City Planning is Managed by Urban and Regional Planners

Urban and regional planners are responsible for long- and short-term land planning as it specifically relates to the growth and revitalization of urban, suburban and rural communities and the regions in which they are located. They are relied heavily upon, particularly by local governments, as they weigh in on plans for developing new roads and where to locate schools and new residential and business developments. As communities grow and expand, these professionals – also known as community or city planners – advocate for the best use of their community’s land.
Not only do they look at the best ways to develop land, they also take care of environmental, economic and social health issues; they need to ensure that there is adequate housing, schools and other types of infrastructure such as community service buildings. If a new business would like to expand or move into town, the urban and regional planners need to make sure that they don’t build on an ecologically sensitive region; many of these planners are also involved in pollution control, wetland preservation, forest conservation and plans for new landfills.

Urban and regional planners do a significant amount of research and writing because it is their responsibility, in preparation for developing land, to report on the current location of street intersections; highways; transportation hubs such as train stations, airports and bus stations; schools; libraries and other vital community landmarks. If they would like to see additional community centers or public-use buildings developed, they must seek input from local citizens and provide a cost-benefit analysis.

City planners stay on top of changes to zoning laws and weigh in on how these changes will affect current and prospective businesses; when building codes change, they notify businesses and private residents who are or could be affected and ensure that these people comply with any necessary changes.

If seeking a position in urban or regional planning, expect to rely heavily on well-developed computer skills.

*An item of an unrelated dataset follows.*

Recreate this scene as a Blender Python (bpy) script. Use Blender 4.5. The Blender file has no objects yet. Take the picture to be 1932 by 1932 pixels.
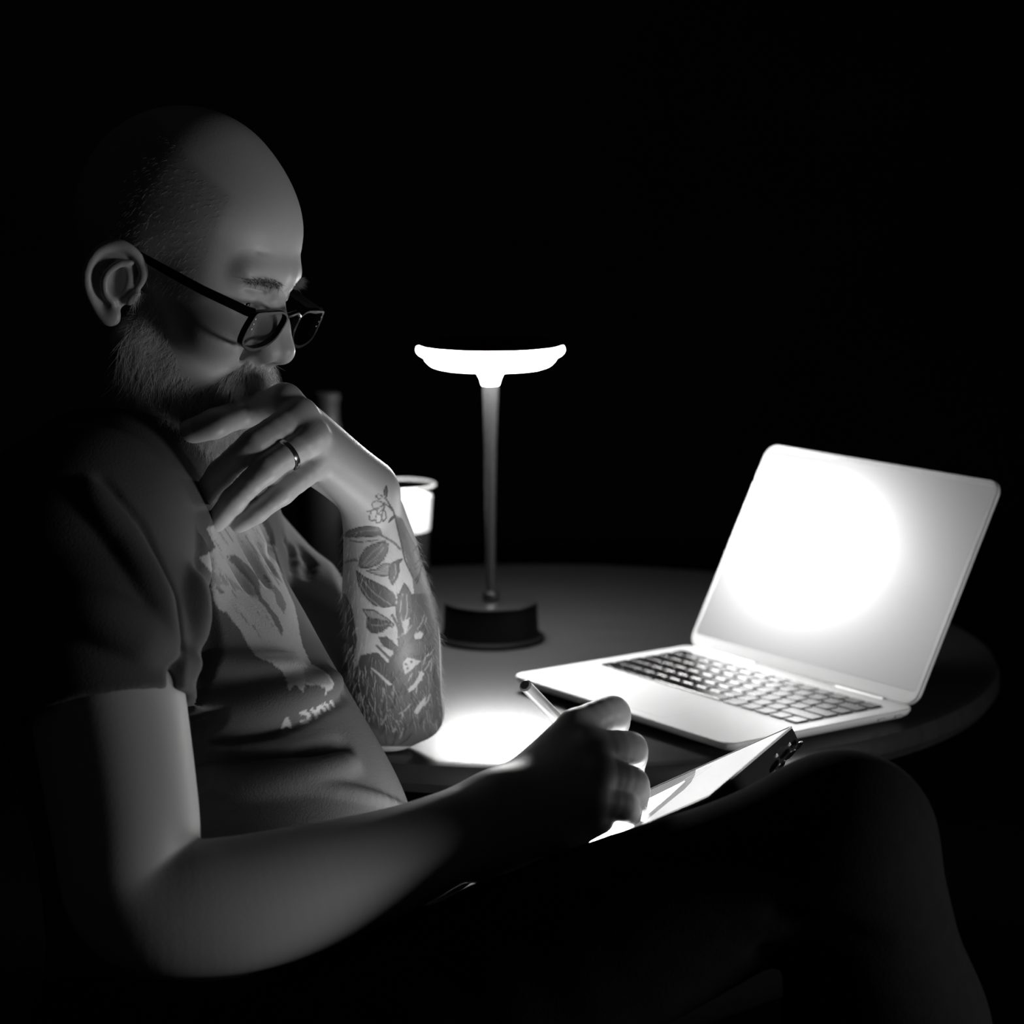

Spreadsheets, databases and data-heavy information are constantly analyzed to predict future trends in everything from housing needs to employment changes; additionally, the ability to decipher maps and information output by geographic information systems is crucial. Polished people skills are also helpful in this career because planners often find themselves at the heart of heated debates that involve many parties in both the private and business community.

Urban planners split their time between the office and the field doing site assessments and inspections. Weekend and evening work can be expected, as this is often when meetings are held with the community to discuss city development plans.

To qualify for an entry-level position, a master’s degree in urban or regional planning or a related field, such as urban design, environmental planning or geography is a must; many students entering a master’s program specific to this field have undergraduate degrees in a variety of backgrounds including economics, political science and environmental design.

Nationally, there are a handful of colleges and universities that offer accredited master’s degree programs, and most of these college and university planning departments offer specialized coursework in community development and redevelopment, land-use or code enforcement, transportation planning, environmental and natural resources planning, urban design and economic planning. When working on a graduate degree, students can expect to spend a significant amount of time in seminars, workshops and lab courses; it is also advisable to participate in related courses such as architecture, law, earth sciences, economics and others.

As the population and communities continue to expand, so will the employment opportunities for urban and regional planners. This field is expected to grow faster than average, driven primarily by state and local governments’ increased planning needs as they relate to transportation services, housing and the development of other community services. Earnings in this area vary considerably, with the lowest 10 percent of wage earners making approximately $38,000 per year. Top earners in the field of urban and regional planning make approximately $90,000 and the middle 50 percent earn between $47,000 and $76,000 per year.